Today being the first of July, if you turn your radio to Triple M, you will hear nothing: no voices, no adverts, no music, no news, nada. The reason for this is for a campaign that they are a part of, to get people talking. People who suffer from mental health issues, or other serious personal crises, often suffer in silence, and so Triple M has also gone silent today to remind people to get talking.
I think that it is a brilliant campaign... and ultimately somewhat flawed.
In the twenty-first century, one of the great ironies is that despite the interconnectedness of everyone through the internet, there are many people who say that they have no close friends. Either through circumstance, or that weird thing that happens to people in their 30s and 40s where life tends to make that lack of closeness all the more stark, by the time that people reach 40, 50, and 60, they have fewer friends. Beyond 60, there is a natural die off of people's friendship networks as people literally die.
Probably a lot of this has to do with personality. There are just some people who although they might be perfectly pleasant, and who don't project enough of their personality that beyond functional human interaction, other people just don't genuinely care about them. Everyone tends to gravitate towards those people who are naturally bubbly and vivacious but for a lot of quieter people, they simply aren't treated as worth the effort.
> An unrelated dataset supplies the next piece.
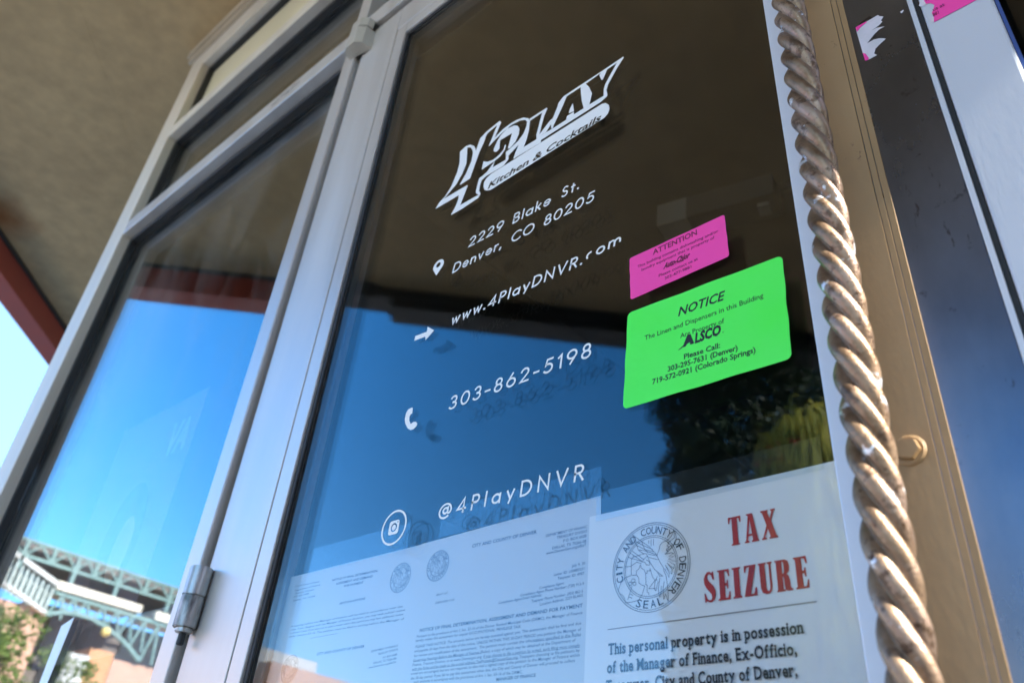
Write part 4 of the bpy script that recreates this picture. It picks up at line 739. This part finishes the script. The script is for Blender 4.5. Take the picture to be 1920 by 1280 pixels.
boxes('cream_ledge', [(XS - 3, XS + .3, YS(-16.95), YS(-12.87), ZS(10.2), ZS(10.56))], M_ledge, st)
boxes('cream_ledge', [(XS - 3, XS + .3, YS(-20.5), YS(-17.7), ZS(10.1), ZS(10.5))], M_ledge, st)
bm = bmesh.new()
for k in range(9):
    y = -10.7 - k * .26; zt = 10.95 - .085 * k * 1.1; bar(bm, pt(y, zt, .05), pt(y, zt - 1.1, .05), .26, .12)
from_bm('louvre_screen', bm, M_louv, st)
bm = bmesh.new(); P4 = [pt(-10.2, 11.1, -.5), pt(-12.9, 10.3, -.5), pt(-12.9, 9.15, -.5), pt(-10.2, 9.9, -.5)]; bm.faces.new([bm.verts.new(p) for p in P4]); from_bm('screen_back', bm, M_louv, st)
bm = bmesh.new(); bar(bm, pt(-10.2, 11.05 + .28), pt(-12.9, 10.30 + .14), .24, .3); bar(bm, pt(-10.2, 10.05), pt(-12.95, 9.12), .24, .24); from_bm('stair_rail', bm, M_pale, st)
AR = [(-12.95, 9.1), (-13.5, 9.35), (-14.1, 9.45), (-14.9, 9.42), (-15.6, 9.25), (-16.3, 9.0), (-17.0, 8.65), (-17.7, 8.2)]
L = [(pt(*a), pt(*b), .26) for a, b in zip(AR, AR[1:])] + [(pt(-12.9, 10.08), pt(-20.5, 9.95), .26)]
for i, (y, z) in enumerate(AR): L.append((pt(y, z), pt(y - .38, 10.05), .16)); L.append((pt(y - .38, 10.05), pt(y - .62, z - .05), .16))
beamset('arch_truss', L, M_green_steel)
boxes('dark_gallery', [(XS - 6, XS - 4, YS(-23), YS(-12.9), ZS(5.5), ZS(10.1))], M_darkv, st)
boxes('brick_wall', [(XS - 4, XS - .4, YS(-13.05), YS(-7), -.15, ZS(9.3))], M_brick, st)
boxes('brick_pier', [(XS - 3.9, XS - .2, YS(-16.5), YS(-15.4), -.15, ZS(8.28))], M_brick2, st)
boxes('pale_kiosk', [(XS - 3.8, XS + .2, YS(-15.37), YS(-14.4), -.15, ZS(7.85))], M_pale, st)
boxes('low_wall', [(XS - 3.8, XS - .3, YS(-22.9), YS(-16.55), -.15, ZS(8.05))], M_brick, st)
boxes('grey_roof', [(XS - 8, XS - .5, YS(-28), YS(-22.95), -.15, ZS(10.4))], M_pale, st)
boxes('brick_wall', [(XS - 8, XS + 1.5, YS(-60), YS(-24.2), -.15, ZS(9.55))], M_brick2, st)
lp = empty('lamp_globe', (-58, YS(-15.5), ZS(8.9)), 'amber globe lamp under the ballpark arch', 'lamp')
bm = bmesh.new(); bmesh.ops.create_uvsphere(bm, u_segments=20, v_segments=12, radius=.32, matrix=Matrix.Translation((-59.3, YS(-15.54), ZS(8.93)))); from_bm('globe', bm, mat('amber_globe', (.62, .46, .14), .4), lp, True)
bm = bmesh.new(); bar(bm, (-59.3, YS(-15.54), ZS(8.93) + .3), (-59.3, YS(-15.54), ZS(9.3)), .06, .06); from_bm('stem', bm, M_green_steel, lp)

# apartment block opposite
ap = empty('apartment_block', (-2, -34, 0), 'beige apartment block with curtained windows mirrored at the lower right of the door', 'building')
M_beige = noise_mat('beige_stucco', (.42, .38, .31), (.48, .44, .36), 1.2, 6, (.85, .95))
M_lt = noise_mat('pale_ledge', (.58, .54, .46), (.64, .60, .52), 2, 4, (.8, .9))
M_wing = noise_mat('window_curtain', (.13, .16, .17), (.42, .45, .45), 1.6, 2, (.3, .5), stretch=(5, 1, .15))
boxes('wall', [(-13.2, -4.3, -40, -29.5, -.15, 11.4)], M_beige, ap)
for z0, z1 in ((10.75, 10.95), (9.82, 10.0), (9.02, 9.14), (8.37, 8.47), (5.8, 5.95)):
    boxes('ledge', [(-13.3, -4.2, -29.49, -29.2, z0, z1)], M_lt, ap)
for z0, z1 in ((10.1, 10.6), (9.16, 9.80), (7.0, 8.35), (4.2, 5.7)):
    for k in range(3):
        x = -12.9 + k * 2.9
        wdw = boxes('window', [(x, x + 2.4, -29.47, -29.40, z0, z1)], M_wing, ap)

# --- foliage
def leaf_mat(name, c0, c1, tr=.4):
    mm = noise_mat(name, c0, c1, 3.0, 4, (.5, .65)); nt = mm.node_tree; p = nt.nodes['Principled BSDF']
    tl = nt.nodes.new('ShaderNodeBsdfTranslucent'); nt.links.new(p.inputs['Base Color'].links[0].from_socket, tl.inputs[0])
    ms = nt.nodes.new('ShaderNodeMixShader'); ms.inputs[0].default_value = tr; nt.links.new(p.outputs[0], ms.inputs[1]); nt.links.new(tl.outputs[0], ms.inputs[2])
    nt.links.new(ms.outputs[0], nt.nodes['Material Output'].inputs[0])
    return mm
def crown(name, pts, mt, parent, size, droop=.0, n_per=1, asp=.35):
    V = []; F = []
    for p in pts:
        for _ in range(n_per):
            dv = Vector((random.gauss(0, 1), random.gauss(0, 1), random.gauss(0, .7) - droop)).normalized()
            s = Vector((random.gauss(0, 1), random.gauss(0, 1), random.gauss(0, 1))).cross(dv)
            if s.length < .05: continue
            s.normalize(); L = size * random.uniform(.6, 1.4); wd = L * asp
            b = len(V); c = Vector(p)
            V += [c, c + dv * L * .5 + s * wd * .5, c + dv * L, c + dv * L * .5 - s * wd * .5]
            F.append((b, b + 1, b + 2, b + 3))
    return raw(name, V, F, mt, parent)
def trunk(name, x, y, h, r0, r1, mt, parent, limbs=()):
    bm = bmesh.new()
    bmesh.ops.create_cone(bm, cap_ends=True, segments=10, radius1=r0, radius2=r1, depth=h, matrix=Matrix.Translation((x, y, h / 2)))
    for a, b, w_ in limbs: bar(bm, a, b, w_, w_)
    return from_bm(name, bm, mt, parent)
M_bark = noise_mat('bark', (.07, .05, .035), (.12, .09, .06), 6, 6, (.8, .9))
M_spruce = leaf_mat('spruce_needles', (.012, .028, .013), (.03, .06, .022), .1)
M_yel = leaf_mat('yellow_green_leaves', (.20, .24, .045), (.62, .56, .10))
M_leaf = leaf_mat('street_tree_leaves', (.09, .15, .03), (.22, .27, .06))
M_redfl = mat('red_petals', (.45, .02, .03), .6)
sp = empty('spruce_tree', (-4.15, -8.6, 0), 'dark dense spruce mirrored behind the green sticker', 'tree')
trunk('trunk', -4.15, -8.6, 8, .16, .03, M_bark, sp)
pts = []
for k in range(26000):
    z = random.uniform(.8, 9.0); f = max(.10, 1 - max(0, z - 6.6) / 2.6); rad = (1.22 * f + .10 * math.sin(z * 7.0)) * math.sqrt(random.uniform(.25, 1)); a = random.uniform(0, 2 * math.pi)
    pts.append((-4.15 + rad * math.cos(a), -8.6 + rad * math.sin(a), z - .12 * rad))
for k in range(14):                                               # boughs that stick out
    a = random.uniform(0, 2 * math.pi); z = random.uniform(1.5, 8); L_ = random.uniform(1.15, 1.5) * max(.4, 1 - max(0, z - 6.6) / 2.6)
    for q in range(26): t = random.uniform(.6, 1); pts.append((-4.15 + L_ * t * math.cos(a) + random.gauss(0, .03), -8.6 + L_ * t * math.sin(a) + random.gauss(0, .03), z + .1 * t + random.gauss(0, .03)))
crown('crown', pts, M_spruce, sp, .095, .1, 5, .30)
wt_ = empty('weeping_tree', (-3.0, -7.0, 0), 'small weeping tree with drooping yellow green leaves and red blooms', 'tree')
trunk('trunk', -3.05, -7.05, 4.6, .07, .025, M_bark, wt_, [((-3.05, -7.05, 4.3), (-2.7, -6.9, 4.95), .03), ((-3.05, -7.05, 4.3), (-3.3, -7.2, 4.9), .03), ((-3.05, -7.05, 4.1), (-2.75, -7.25, 4.7), .03)])
V = []; F = []
for k in range(6000):
    a = random.uniform(0, 2 * math.pi); r0 = random.uniform(.05, .55); top = Vector((-2.86 + r0 * .8 * math.cos(a), -7.1 + r0 * .8 * math.sin(a), 4.98 - .55 * r0 * r0 + random.gauss(0, .16) - random.choice((0, 0, .5, 1.0, 1.4)) - random.uniform(0, .8) * r0))
    L_ = random.uniform(.22, .5); o = Vector((math.cos(a), math.sin(a), 0)); pts_ = [top, top + o * L_ * .30 + Vector((0, 0, -.06 * L_)), top + o * L_ * .48 + Vector((0, 0, -.45 * L_)), top + o * L_ * .55 + Vector((0, 0, -L_))]
    sd_ = Vector((-math.sin(a), math.cos(a), random.gauss(0, .5))).normalized(); b = len(V)
    for i, q in enumerate(pts_): ww = (.008, .011, .009, .002)[i]; V += [q - sd_ * ww, q + sd_ * ww]
    for i in range(3): F.append((b + 2 * i, b + 2 * i + 1, b + 2 * i + 3, b + 2 * i + 2))
raw('crown', V, F, M_yel, wt_)
pts = [(-2.92 + random.gauss(0, .12), -6.75 + random.gauss(0, .1), 4.62 + random.gauss(0, .07)) for k in range(60)]
crown('blossom', pts, M_redfl, wt_, .05, 0, 3, .8)
def leafy(x, y, h, rx, rz, n, label, name='street_tree', dy=0):
    t = empty(name, (x, y, 0), label, 'tree', 'street trees by the ballpark'); P = []
    lb = []
    for k in range(7):
        a = k * .9; lb.append(((x, y, h * .45), (x + rx * .6 * math.cos(a), y + rx * .6 * math.sin(a), h * .75), .07))
    trunk('trunk', x, y, h * .55, .16, .08, M_bark, t, lb)
    cl = [(x + random.gauss(0, rx * .5), y + random.gauss(0, rx * .5), h - rz + random.gauss(0, rz * .45), random.uniform(.3, .6) * rx) for k in range(26)]
    for k in range(n):
        c = random.choice(cl); v = Vector((random.gauss(0, 1), random.gauss(0, 1), random.gauss(0, 1))).normalized() * c[3] * random.uniform(.5, 1); P.append((c[0] + v.x, c[1] + v.y, c[2] + v.z * .8))
    crown('crown', P, M_leaf, t, .15, .1, 2, .6); return t
leafy(-31, -8.2, 7.2, 1.7, 1.7, 3200, 'leafy street tree mirrored at the lower left window corner')
leafy(-33, -12.5, 6.0, 1.5, 1.5, 2200, 'lower street tree in front of the ballpark pier')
Once upon a time, we used to do community as a society, a whole lot better. Active membership of clubs, associations, churches, and community groups, extends to only about 11% of the population.
As those natural connected networks do not seem to work for as many people as they once did, the level of aloneness has skyrocketed.
I am a straight white male aged 35-55. The number of people who are aged within ten years older or younger than me, whom I speak to on a regular basis (that is for more than 15 minutes, without being connected to work) is 3. As this is less than 10, that means that statistically, I am a prime candidate for suicide, which is the most obvious expression of a lack of connectedness. Due to other factors, I manage to escape the statistical black hole but I should in theory serve as an object lesson; I am also the sort of person who is statistically a listener of Triple M.
The underlying problem is precisely that. The people who are likely to commit suicide, almost never feel they can talk openly about suicide or their mental health; and even if they did, they are far less likely to actually have anyone that they can talk to.
It is an invisible problem. If you go to the A&E department with a broken leg, everyone can see that you have a broken leg but if you are broken on the inside, nobody sees that at all.
The thing is though, that whilst I might have escaped the statistical black hole, there are many people who have not. The root cause of all of this is that the world is complex and most people are too busy fighting the struggles in their own lives, to really pay that much attention and care about the problems facing other people. That isn't necessarily an act of active coldness, it is just the way it is; hence the reason for Triple M falling silent today.
The best expression of what the aim of the campaign wants to do today, would be for people to seek out the forgotten people. That in principle is a harder ask than the question posed by "R U OK? Day" where it is assumed that you are already in contact and aware of the problems of other people.
Thhis is why I think that it is ultimately flawed. The people who are lost and lonely, generally know that they are lost and lonely but don't know the way out. Their phone doesn't ring, except for nuisance calls, and they are unlikely to ring out on it. They are also likely to be hiding behind a veil of complete normality because they're hardly likely to advertise the fact that.
The aim of the campaign by Triple M today, is for you to ring them.